Ao reconhecer a funcionária como consumidora nesse contexto específico, o STJ reforça o dever de cuidado e segurança que o shopping center possui para com todos os frequentadores, independentemente do seu propósito de entrada. A falha na manutenção ou a negligência que levaram ao acidente geram, portanto, a responsabilidade civil do empreendimento perante a vítima, nos moldes do CDC.

Outro ponto crucial da decisão foi a reafirmação da impossibilidade de denunciação à lide em relações de consumo, conforme o artigo 88 do CDC. O shopping center, na qualidade de fornecedor, não pode transferir sua responsabilidade direta ao consumidor, chamando ao processo a empresa responsável pela limpeza e manutenção. Essa vedação visa proteger o consumidor, evitando que o processo se torne mais complexo e demorado, dificultando a reparação dos danos sofridos.

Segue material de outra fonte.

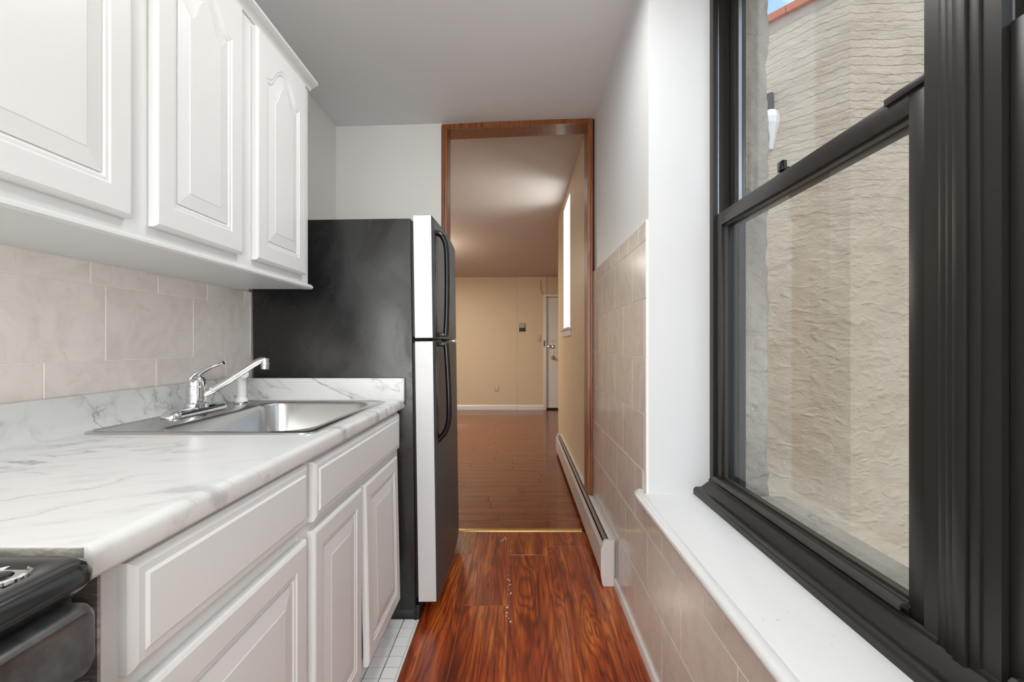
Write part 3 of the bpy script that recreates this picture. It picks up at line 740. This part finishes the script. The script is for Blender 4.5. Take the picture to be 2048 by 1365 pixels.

A decisão do STJ é um avanço importante na interpretação do CDC, demonstrando a adaptabilidade do direito consumerista às novas realidades e relações sociais. Ela sinaliza que a proteção ao consumidor não se limita ao ato da compra em si, mas abrange a segurança e a qualidade dos serviços oferecidos em ambientes comerciais complexos.

Para os shopping centers, essa decisão serve como um alerta para a necessidade de redobrar a atenção com a manutenção e a segurança de todas as suas áreas, incluindo aquelas de uso comum. A responsabilidade não se restringe aos clientes que efetuam compras, mas se estende a todos que, de alguma forma, utilizam o espaço oferecido.

Em suma, a decisão do STJ no REsp nº 2.080.225/SP é um passo significativo na ampliação da proteção consumerista, reconhecendo a vulnerabilidade de indivíduos em ambientes comerciais complexos e reforçando a responsabilidade dos fornecedores em garantir a segurança e o bem-estar de todos que circulam em suas dependências. Essa nova perspectiva certamente influenciará futuros casos e contribuirá para um ambiente de consumo mais seguro e justo.